Christian Bale plays British racecar driver Ken Miles, sought by Shelby to help his test out his designs to give them a chance to come out on top in the grudge match between Ford and Ferrari. He’s skilled at what he does, but Henry Ford II wants him replaced by someone less of a loose cannon and willing to tow the Ford line to the media. Ken’s wife, Mollie (Caitriona Balfe), and his son, Peter (Noah Jupe), feel ambivalence about his quest to be the best. They want him to bring home the bacon, but they’re also afraid that he’ll be another casualty in the car racing arena who doesn’t get out of his car in time. Shelby must weigh his friendship and knowledge that Miles is the best shot to win with the needs of his funders, who are only in it to promote their brand.
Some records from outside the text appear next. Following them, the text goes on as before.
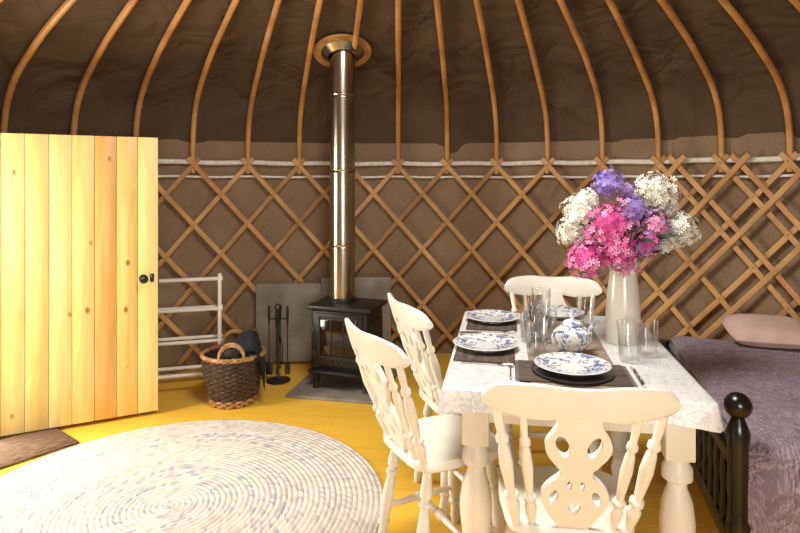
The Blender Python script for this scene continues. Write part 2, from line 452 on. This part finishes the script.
def chair_geo():
    b=B(); m=M_cream
    n=44; out=[]
    for i in range(n):
        a=2*PI*i/n; c,s=math.cos(a),math.sin(a); e=.42
        x=math.copysign(abs(c)**e,c); y=math.copysign(abs(s)**e,s)
        wd=.197 if y>0 else .185
        out.append((x*(wd*(.5+.5*(y+1)/2)+.185*(.5-.5*(y+1)/2)), y*.188))
    P=[]
    for k,z in ((.0,.413),(.6,.412),(.93,.414),(1,.424),(1,.442),(.965,.452),(.85,.449),(.6,.443),(.3,.441),(.0,.443)):
        P.append([(x*k,y*k,z) for x,y in out])
    b.grid(P,m,closed=True)
    LT={}
    for sx in (-1,1):
        LT[(sx,1)]=((sx*.135,.125,.42),(sx*.175,.168,0)); LT[(sx,-1)]=((sx*.125,-.125,.42),(sx*.160,-.180,0))
    for k,(a,c) in LT.items(): b.turned(a,c,legp,m,seg=14)
    def at(k,t): a,c=LT[k]; return Vector(a).lerp(Vector(c),t)
    ml={}
    for sx in (-1,1):
        p,q=at((sx,1),.62),at((sx,-1),.62); b.turned(p,q,stp,m,10); ml[sx]=p.lerp(q,.5)
    b.turned(ml[-1],ml[1],stp,m,10)
    b.turned(at((-1,1),.45),at((1,1),.45),stp,m,10)
    ry=lambda s_: -.322+.050*s_*s_
    P=[]; ns=28
    for i in range(ns+1):
        s_=-1+2*i/ns
        top=.890+.008*math.cos(s_*PI/2)-.004*math.cos(s_*2*PI)-.026*max(0,abs(s_)-.78)/.22*abs(s_)**8
        bot=.800+.006*math.cos(s_*PI*2)+.012*abs(s_)**6
        if i in (0,ns): top-=.010; bot+=.010
        zc=(top+bot)/2;hh=(top-bot)/2
        row=[]
        for k in range(12):
            a=2*PI*k/12; c,s2=math.cos(a),math.sin(a)
            y=math.copysign(abs(c)**.6,c)*.0125; z=math.copysign(abs(s2)**.55,s2)*hh
            row.append((s_*.252,ry(s_)+y-(zc+z-.845)*.30,zc+z))
        P.append(row)
    b.grid(P,m,closed=True)
    b.add(P[0],[list(range(12))],m); b.add(P[-1],[list(range(12))],m)
    for sx in (-1,1):
        b.turned((sx*.152,-.152,.435),(sx*.212,ry(.85)+.008,.815),[(t,r*1.18) for t,r in spp],m,12)
        b.turned((sx*.108,-.158,.435),(sx*.147,ry(.6)+.006,.815),spp,m,12)
    p0=Vector((0,-.163,.44)); up=(Vector((0,-.308,.83))-p0).normalized()
    zz=Vector((1,0,0)).cross(up)
    Mx=Matrix(((1,up.x,zz.x,p0.x),(0,up.y,zz.y,p0.y),(0,up.z,zz.z,p0.z),(0,0,0,1)))
    b.add(SP[0],SP[1],m,Mx)
    return b
cb=chair_geo()
c0=cb.build('dining_chair',(.502,1.845,0),-7)
def dup(o,loc,rz):
    n=bpy.data.objects.new('dining_chair',o.data); sc.collection.objects.link(n); n.location=loc; n.rotation_euler=(0,0,math.radians(rz)); return n
dup(c0,(.155,2.26,0),-64); dup(c0,(.30,2.725,0),-72); dup(c0,(.765,2.93,0),170)

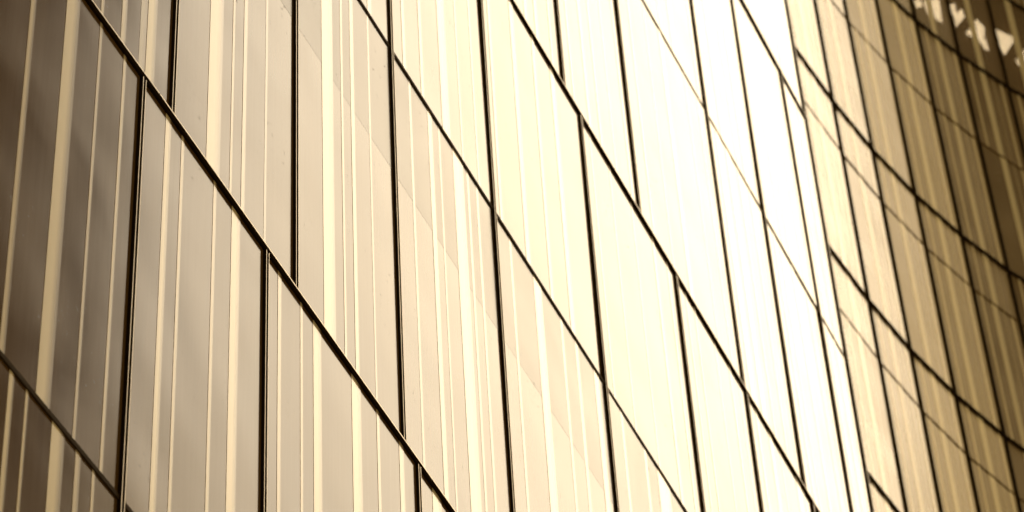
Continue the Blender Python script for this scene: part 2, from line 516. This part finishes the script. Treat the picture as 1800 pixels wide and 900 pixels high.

James Mangold directs.

Vice (2018) | Adam McKay

Written and directed by Adam McKay, who impressed in his last effort from 2015, The Big ShortVice is specifically a biopic of sorts about former Vice President of the United States under George W. Bush, Dick Cheney — both of whom were seen as responsible for the policies that brought about the stock market crash covered so well in McKay’s prior film.  McKay covers Cheney’s rise from drunken slob, to shaping up by entering Wyoming business and politics, to becoming a power player in the Republican party in Washington (Chief of Staff under President Ford), to his failed ambition to become president, to becoming the CEO of Halliburton.  However, some would say that, after a successful bed on the bottom of the ticket for the 2000 and 2004 elections, he found a way, dubbed the Unitary Executive Theory, to become the most powerful nation in the world from the number-two position despite it being seen as a do-nothing office.